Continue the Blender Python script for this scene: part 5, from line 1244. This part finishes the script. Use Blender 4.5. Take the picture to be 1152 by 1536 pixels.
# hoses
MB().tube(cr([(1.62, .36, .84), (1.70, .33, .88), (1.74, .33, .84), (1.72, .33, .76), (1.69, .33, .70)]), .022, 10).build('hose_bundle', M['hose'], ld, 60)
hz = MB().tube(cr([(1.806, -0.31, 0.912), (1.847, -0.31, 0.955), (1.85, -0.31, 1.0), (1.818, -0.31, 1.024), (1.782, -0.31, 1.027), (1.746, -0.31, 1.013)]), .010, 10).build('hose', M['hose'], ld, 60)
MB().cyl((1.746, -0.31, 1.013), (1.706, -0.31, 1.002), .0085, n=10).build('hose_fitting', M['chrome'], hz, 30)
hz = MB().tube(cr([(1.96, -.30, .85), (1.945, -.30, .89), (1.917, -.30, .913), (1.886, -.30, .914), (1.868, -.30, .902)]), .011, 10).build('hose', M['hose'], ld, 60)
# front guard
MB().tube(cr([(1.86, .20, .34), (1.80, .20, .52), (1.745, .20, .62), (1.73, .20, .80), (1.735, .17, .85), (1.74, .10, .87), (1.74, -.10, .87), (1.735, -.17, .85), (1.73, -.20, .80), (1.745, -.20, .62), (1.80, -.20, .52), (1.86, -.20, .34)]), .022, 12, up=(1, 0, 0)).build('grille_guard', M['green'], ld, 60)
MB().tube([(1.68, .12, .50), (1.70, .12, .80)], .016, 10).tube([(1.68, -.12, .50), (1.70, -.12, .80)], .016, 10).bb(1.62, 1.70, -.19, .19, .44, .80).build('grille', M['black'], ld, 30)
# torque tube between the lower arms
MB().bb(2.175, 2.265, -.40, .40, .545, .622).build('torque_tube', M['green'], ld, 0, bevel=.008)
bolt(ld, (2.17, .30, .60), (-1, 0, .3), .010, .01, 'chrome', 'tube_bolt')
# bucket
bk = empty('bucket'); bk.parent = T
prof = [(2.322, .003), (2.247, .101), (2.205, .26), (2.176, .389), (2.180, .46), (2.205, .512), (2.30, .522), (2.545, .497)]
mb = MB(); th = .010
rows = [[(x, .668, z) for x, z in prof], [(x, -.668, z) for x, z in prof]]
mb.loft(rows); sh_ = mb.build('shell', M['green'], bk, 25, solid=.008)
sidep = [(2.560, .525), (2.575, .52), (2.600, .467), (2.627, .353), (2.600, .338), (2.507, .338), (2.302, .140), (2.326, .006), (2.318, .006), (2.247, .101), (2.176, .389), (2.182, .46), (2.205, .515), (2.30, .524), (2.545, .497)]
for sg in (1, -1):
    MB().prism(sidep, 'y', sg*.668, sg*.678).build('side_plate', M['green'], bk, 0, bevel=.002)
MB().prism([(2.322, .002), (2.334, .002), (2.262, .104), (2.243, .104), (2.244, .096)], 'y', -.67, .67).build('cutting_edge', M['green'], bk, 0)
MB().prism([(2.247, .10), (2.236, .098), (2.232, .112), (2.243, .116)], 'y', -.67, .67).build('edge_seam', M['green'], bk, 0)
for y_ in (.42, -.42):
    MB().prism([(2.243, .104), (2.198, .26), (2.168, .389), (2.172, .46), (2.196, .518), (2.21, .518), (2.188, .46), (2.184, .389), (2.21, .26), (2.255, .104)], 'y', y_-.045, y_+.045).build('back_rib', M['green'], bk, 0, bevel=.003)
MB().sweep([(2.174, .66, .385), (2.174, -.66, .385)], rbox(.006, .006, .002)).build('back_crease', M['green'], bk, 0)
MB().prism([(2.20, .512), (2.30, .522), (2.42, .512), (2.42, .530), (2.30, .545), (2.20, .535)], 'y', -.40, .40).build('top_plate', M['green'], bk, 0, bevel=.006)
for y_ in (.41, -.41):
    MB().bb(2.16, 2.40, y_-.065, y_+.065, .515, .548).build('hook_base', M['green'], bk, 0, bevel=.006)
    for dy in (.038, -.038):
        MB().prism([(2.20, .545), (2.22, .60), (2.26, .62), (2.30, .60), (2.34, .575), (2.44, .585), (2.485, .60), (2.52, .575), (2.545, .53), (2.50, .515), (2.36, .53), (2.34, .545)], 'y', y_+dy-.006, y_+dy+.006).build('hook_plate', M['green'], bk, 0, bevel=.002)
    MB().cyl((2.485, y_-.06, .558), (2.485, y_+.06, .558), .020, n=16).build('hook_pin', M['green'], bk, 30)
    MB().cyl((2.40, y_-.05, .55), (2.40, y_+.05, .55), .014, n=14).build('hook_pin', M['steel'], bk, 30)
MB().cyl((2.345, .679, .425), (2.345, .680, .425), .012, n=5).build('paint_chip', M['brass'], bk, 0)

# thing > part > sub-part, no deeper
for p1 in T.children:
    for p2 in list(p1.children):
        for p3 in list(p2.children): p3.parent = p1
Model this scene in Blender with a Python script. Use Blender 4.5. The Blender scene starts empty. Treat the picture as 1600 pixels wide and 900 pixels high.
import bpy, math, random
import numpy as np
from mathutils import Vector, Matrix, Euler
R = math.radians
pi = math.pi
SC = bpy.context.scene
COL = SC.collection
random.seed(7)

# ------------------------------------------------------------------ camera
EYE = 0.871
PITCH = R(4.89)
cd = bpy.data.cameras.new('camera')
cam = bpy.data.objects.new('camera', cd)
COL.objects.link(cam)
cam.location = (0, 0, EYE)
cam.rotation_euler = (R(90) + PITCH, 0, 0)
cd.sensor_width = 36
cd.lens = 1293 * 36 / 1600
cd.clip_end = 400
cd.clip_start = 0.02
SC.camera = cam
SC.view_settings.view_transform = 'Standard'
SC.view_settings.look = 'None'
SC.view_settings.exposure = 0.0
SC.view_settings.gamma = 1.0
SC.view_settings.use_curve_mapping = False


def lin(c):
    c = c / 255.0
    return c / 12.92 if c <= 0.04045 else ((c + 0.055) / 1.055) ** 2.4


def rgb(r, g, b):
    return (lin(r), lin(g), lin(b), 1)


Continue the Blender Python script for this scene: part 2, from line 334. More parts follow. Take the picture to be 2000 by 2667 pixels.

==================================================

= Task brief =
From the listing above, return each line with the word "picture".

= Answer to this exercise =
Continue the Blender Python script for this scene: part 5, from line 1244. This part finishes the script. Use Blender 4.5. Take the picture to be 1152 by 1536 pixels.
Model this scene in Blender with a Python script. Use Blender 4.5. The Blender scene starts empty. Treat the picture as 1600 pixels wide and 900 pixels high.
Continue the Blender Python script for this scene: part 2, from line 334. More parts follow. Take the picture to be 2000 by 2667 pixels.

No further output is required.